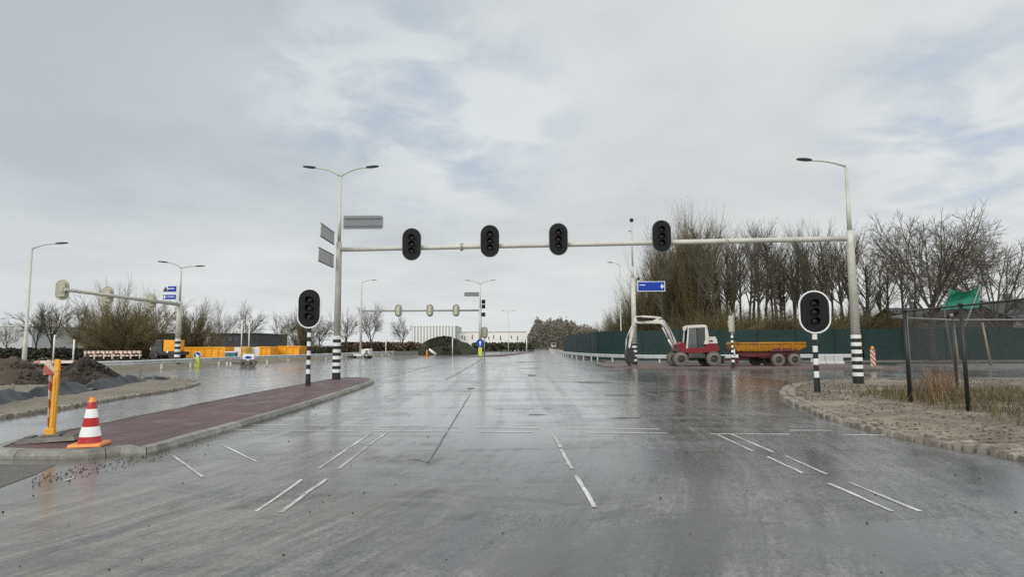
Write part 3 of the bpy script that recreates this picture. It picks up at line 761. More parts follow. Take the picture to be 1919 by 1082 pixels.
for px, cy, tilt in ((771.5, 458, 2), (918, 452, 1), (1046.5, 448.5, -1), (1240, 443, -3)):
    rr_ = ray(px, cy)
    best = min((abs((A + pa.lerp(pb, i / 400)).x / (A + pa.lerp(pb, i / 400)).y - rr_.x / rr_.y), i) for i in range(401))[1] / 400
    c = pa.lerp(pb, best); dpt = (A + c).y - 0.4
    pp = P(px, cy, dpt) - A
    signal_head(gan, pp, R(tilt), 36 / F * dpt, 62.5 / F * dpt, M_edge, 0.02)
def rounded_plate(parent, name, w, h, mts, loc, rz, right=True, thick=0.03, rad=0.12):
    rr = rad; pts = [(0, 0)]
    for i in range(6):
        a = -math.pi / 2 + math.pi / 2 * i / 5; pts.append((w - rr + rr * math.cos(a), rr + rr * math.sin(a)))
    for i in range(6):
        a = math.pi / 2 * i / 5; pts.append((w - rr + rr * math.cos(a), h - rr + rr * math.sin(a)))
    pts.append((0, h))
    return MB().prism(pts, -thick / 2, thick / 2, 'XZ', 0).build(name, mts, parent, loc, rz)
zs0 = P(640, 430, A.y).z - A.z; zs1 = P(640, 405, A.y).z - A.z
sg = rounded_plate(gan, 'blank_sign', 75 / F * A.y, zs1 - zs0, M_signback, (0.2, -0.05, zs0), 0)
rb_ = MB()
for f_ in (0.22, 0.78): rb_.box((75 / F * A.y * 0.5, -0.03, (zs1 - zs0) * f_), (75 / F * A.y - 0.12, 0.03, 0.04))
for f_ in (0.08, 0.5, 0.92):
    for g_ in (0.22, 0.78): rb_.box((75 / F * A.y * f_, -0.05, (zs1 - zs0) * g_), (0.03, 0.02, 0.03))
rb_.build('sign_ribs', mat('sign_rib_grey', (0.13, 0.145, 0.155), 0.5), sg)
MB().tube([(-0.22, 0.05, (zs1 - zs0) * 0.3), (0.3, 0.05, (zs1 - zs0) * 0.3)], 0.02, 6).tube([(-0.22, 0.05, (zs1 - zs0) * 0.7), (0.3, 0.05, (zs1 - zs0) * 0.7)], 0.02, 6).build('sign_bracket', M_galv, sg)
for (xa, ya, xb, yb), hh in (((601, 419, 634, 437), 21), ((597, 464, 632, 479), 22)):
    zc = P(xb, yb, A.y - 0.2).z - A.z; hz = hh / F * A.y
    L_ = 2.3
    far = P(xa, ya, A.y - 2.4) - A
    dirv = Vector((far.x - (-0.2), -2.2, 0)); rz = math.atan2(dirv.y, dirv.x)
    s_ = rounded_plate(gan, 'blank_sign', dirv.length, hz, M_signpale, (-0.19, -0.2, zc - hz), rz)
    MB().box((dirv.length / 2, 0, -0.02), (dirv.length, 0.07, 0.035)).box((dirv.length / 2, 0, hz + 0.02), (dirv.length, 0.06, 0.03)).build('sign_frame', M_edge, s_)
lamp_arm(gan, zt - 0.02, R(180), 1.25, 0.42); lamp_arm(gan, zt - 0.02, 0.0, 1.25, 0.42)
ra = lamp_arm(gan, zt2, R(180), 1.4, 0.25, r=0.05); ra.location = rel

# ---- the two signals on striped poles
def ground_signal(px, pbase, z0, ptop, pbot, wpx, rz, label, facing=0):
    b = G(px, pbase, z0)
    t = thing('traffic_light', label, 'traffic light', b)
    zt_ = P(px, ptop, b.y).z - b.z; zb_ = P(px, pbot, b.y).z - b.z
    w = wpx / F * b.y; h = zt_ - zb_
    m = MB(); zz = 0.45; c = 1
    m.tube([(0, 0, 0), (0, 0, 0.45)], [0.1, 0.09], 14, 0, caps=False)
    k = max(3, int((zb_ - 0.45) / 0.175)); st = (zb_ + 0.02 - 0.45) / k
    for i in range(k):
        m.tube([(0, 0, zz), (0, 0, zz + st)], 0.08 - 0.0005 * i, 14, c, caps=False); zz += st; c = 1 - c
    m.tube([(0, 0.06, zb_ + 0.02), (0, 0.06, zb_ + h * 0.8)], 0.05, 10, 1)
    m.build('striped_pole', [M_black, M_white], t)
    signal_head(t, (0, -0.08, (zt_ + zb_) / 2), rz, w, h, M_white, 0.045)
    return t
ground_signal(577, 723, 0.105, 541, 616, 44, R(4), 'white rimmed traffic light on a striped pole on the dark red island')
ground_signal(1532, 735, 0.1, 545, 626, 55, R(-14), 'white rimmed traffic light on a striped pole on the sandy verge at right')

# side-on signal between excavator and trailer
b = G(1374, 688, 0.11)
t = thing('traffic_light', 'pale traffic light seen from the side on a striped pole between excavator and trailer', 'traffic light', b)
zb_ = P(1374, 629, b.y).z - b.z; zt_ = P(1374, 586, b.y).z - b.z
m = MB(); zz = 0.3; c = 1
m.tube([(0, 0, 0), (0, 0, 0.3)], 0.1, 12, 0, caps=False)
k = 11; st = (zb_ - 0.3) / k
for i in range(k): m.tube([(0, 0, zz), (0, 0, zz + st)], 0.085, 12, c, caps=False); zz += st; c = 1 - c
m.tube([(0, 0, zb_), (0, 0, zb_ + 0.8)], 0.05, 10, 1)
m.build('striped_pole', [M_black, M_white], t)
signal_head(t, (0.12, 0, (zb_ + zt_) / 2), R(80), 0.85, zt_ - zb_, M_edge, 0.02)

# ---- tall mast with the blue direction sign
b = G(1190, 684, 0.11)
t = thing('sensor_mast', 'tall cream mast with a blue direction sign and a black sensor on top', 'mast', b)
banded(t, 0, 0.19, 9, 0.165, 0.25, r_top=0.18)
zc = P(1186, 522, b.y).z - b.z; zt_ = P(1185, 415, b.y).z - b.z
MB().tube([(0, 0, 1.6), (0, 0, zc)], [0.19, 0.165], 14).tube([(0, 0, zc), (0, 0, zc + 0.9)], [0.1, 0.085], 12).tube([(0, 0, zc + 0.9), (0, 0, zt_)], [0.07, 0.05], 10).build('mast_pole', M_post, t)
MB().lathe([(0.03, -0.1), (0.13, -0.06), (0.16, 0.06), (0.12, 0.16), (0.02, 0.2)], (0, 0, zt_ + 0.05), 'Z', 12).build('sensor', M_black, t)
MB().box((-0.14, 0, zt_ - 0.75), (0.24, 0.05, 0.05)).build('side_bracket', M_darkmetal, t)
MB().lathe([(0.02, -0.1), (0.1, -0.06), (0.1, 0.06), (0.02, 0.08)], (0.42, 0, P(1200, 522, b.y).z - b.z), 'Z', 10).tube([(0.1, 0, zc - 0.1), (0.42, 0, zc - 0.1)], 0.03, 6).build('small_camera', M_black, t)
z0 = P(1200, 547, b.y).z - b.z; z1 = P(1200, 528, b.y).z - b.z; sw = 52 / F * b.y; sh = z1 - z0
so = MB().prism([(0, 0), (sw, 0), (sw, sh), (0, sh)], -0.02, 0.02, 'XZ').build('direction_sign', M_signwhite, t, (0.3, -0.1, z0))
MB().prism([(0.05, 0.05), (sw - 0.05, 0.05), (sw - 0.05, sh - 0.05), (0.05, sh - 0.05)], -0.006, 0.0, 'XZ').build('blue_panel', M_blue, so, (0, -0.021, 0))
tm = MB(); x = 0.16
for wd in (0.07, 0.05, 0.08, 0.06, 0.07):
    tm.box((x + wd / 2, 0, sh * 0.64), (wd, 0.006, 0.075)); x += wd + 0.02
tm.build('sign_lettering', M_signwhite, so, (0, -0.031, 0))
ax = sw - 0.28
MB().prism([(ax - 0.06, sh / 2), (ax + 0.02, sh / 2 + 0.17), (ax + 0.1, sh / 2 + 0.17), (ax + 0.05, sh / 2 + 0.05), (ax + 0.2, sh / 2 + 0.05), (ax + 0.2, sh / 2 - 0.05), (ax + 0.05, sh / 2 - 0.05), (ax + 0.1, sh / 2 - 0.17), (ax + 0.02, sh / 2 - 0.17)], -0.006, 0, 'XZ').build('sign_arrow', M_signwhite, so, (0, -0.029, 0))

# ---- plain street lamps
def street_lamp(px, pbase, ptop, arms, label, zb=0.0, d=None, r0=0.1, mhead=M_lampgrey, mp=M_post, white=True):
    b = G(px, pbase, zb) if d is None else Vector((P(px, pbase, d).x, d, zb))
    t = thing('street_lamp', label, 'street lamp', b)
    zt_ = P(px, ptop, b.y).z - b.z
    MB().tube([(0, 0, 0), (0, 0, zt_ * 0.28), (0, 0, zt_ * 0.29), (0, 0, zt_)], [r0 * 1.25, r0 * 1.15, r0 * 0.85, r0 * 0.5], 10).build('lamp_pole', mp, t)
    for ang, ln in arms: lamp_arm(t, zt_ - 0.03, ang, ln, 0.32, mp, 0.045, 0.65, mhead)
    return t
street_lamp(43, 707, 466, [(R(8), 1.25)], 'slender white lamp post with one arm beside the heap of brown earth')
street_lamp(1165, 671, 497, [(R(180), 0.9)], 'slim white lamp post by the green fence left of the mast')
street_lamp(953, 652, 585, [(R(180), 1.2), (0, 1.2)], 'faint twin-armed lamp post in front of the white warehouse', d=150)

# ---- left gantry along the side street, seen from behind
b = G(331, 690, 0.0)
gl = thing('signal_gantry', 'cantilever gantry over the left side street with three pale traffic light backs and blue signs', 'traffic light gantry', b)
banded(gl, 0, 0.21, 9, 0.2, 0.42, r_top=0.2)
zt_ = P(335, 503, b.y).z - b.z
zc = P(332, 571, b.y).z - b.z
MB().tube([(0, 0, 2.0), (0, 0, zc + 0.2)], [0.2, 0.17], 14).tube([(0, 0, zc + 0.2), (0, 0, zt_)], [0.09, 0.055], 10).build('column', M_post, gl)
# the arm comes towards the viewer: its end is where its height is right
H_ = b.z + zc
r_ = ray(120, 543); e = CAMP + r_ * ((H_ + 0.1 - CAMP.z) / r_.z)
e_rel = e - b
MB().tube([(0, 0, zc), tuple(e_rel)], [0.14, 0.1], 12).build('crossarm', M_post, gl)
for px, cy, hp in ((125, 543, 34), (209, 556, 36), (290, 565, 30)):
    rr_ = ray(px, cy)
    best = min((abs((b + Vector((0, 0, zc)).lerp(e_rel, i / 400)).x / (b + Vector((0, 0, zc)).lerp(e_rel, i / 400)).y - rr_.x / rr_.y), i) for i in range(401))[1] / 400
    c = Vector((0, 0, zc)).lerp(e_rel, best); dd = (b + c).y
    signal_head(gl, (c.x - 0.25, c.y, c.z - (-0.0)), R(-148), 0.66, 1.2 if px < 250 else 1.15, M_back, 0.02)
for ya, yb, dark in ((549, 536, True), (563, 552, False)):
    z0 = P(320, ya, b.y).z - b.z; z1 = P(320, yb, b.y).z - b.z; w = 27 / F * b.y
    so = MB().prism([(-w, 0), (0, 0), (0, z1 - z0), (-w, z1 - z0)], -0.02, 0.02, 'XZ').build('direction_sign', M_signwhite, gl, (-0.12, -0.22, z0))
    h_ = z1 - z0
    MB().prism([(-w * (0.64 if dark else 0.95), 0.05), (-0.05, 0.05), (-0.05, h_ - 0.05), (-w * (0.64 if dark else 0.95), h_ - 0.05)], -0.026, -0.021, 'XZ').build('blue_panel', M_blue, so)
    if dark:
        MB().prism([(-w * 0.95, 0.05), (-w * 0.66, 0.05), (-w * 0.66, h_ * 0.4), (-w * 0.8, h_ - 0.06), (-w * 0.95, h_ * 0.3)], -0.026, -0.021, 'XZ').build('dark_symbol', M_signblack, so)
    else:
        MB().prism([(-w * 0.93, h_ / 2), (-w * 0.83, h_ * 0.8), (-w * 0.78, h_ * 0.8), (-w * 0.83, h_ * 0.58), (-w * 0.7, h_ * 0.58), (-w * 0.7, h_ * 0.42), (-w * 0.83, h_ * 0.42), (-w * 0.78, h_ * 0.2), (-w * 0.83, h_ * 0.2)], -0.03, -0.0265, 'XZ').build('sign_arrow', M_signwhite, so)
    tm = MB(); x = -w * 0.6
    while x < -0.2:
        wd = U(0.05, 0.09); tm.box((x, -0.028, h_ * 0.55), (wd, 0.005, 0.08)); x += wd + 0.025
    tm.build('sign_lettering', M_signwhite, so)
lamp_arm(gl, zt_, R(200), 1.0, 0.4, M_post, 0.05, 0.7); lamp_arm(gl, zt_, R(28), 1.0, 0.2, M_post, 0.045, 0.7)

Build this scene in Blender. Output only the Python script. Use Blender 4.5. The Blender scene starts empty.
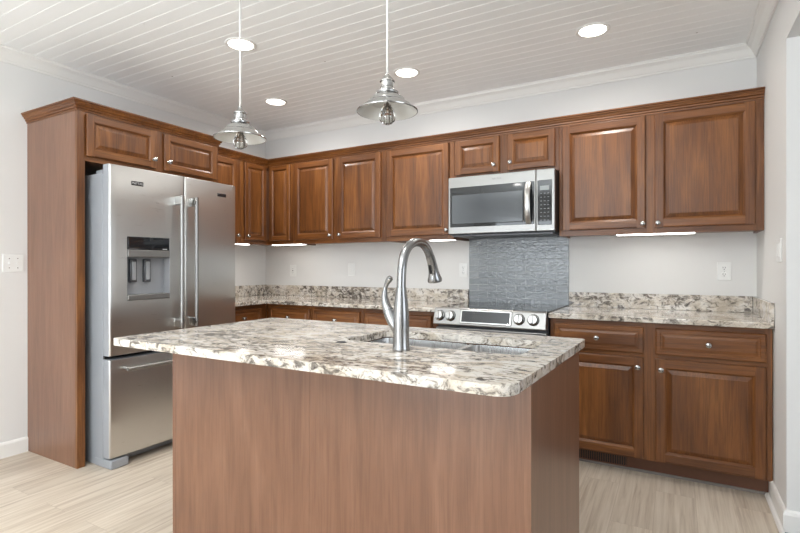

......

## Exercise requirements
Copy out every line of the data that includes the word "script".

## Result of the exercise
Write part 3 of the bpy script that recreates this picture. It picks up at line 761. More parts follow. Take the picture to be 1919 by 1082 pixels.
Build this scene in Blender. Output only the Python script. Use Blender 4.5. The Blender scene starts empty.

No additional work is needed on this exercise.